### Available data
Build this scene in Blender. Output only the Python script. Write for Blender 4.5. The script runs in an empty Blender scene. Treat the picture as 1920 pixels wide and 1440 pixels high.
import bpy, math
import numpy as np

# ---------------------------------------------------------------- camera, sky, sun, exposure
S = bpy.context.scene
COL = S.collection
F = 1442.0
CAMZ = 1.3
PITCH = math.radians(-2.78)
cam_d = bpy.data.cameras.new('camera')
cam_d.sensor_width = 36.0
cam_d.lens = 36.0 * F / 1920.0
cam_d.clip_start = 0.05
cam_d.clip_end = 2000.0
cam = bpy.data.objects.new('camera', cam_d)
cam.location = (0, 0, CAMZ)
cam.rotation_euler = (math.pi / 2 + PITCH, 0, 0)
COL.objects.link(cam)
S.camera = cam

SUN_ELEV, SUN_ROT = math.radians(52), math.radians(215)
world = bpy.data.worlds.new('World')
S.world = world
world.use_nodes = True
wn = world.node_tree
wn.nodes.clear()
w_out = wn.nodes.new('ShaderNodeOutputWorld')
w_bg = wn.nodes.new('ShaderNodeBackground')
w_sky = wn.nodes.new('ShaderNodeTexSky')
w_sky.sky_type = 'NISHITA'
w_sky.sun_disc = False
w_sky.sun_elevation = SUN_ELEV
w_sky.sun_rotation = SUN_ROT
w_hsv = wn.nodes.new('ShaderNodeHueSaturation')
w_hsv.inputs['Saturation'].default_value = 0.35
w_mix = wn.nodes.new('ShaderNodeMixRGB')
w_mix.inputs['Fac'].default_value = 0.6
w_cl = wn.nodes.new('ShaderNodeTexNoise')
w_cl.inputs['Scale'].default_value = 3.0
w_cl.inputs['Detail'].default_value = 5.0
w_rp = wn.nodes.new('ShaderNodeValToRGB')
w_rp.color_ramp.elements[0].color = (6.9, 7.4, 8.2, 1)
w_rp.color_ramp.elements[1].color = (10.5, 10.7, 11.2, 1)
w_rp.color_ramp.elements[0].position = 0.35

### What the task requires
Output the whole listing above again, word for word.

### Final answer
Build this scene in Blender. Output only the Python script. Write for Blender 4.5. The script runs in an empty Blender scene. Treat the picture as 1920 pixels wide and 1440 pixels high.
import bpy, math
import numpy as np

# ---------------------------------------------------------------- camera, sky, sun, exposure
S = bpy.context.scene
COL = S.collection
F = 1442.0
CAMZ = 1.3
PITCH = math.radians(-2.78)
cam_d = bpy.data.cameras.new('camera')
cam_d.sensor_width = 36.0
cam_d.lens = 36.0 * F / 1920.0
cam_d.clip_start = 0.05
cam_d.clip_end = 2000.0
cam = bpy.data.objects.new('camera', cam_d)
cam.location = (0, 0, CAMZ)
cam.rotation_euler = (math.pi / 2 + PITCH, 0, 0)
COL.objects.link(cam)
S.camera = cam

SUN_ELEV, SUN_ROT = math.radians(52), math.radians(215)
world = bpy.data.worlds.new('World')
S.world = world
world.use_nodes = True
wn = world.node_tree
wn.nodes.clear()
w_out = wn.nodes.new('ShaderNodeOutputWorld')
w_bg = wn.nodes.new('ShaderNodeBackground')
w_sky = wn.nodes.new('ShaderNodeTexSky')
w_sky.sky_type = 'NISHITA'
w_sky.sun_disc = False
w_sky.sun_elevation = SUN_ELEV
w_sky.sun_rotation = SUN_ROT
w_hsv = wn.nodes.new('ShaderNodeHueSaturation')
w_hsv.inputs['Saturation'].default_value = 0.35
w_mix = wn.nodes.new('ShaderNodeMixRGB')
w_mix.inputs['Fac'].default_value = 0.6
w_cl = wn.nodes.new('ShaderNodeTexNoise')
w_cl.inputs['Scale'].default_value = 3.0
w_cl.inputs['Detail'].default_value = 5.0
w_rp = wn.nodes.new('ShaderNodeValToRGB')
w_rp.color_ramp.elements[0].color = (6.9, 7.4, 8.2, 1)
w_rp.color_ramp.elements[1].color = (10.5, 10.7, 11.2, 1)
w_rp.color_ramp.elements[0].position = 0.35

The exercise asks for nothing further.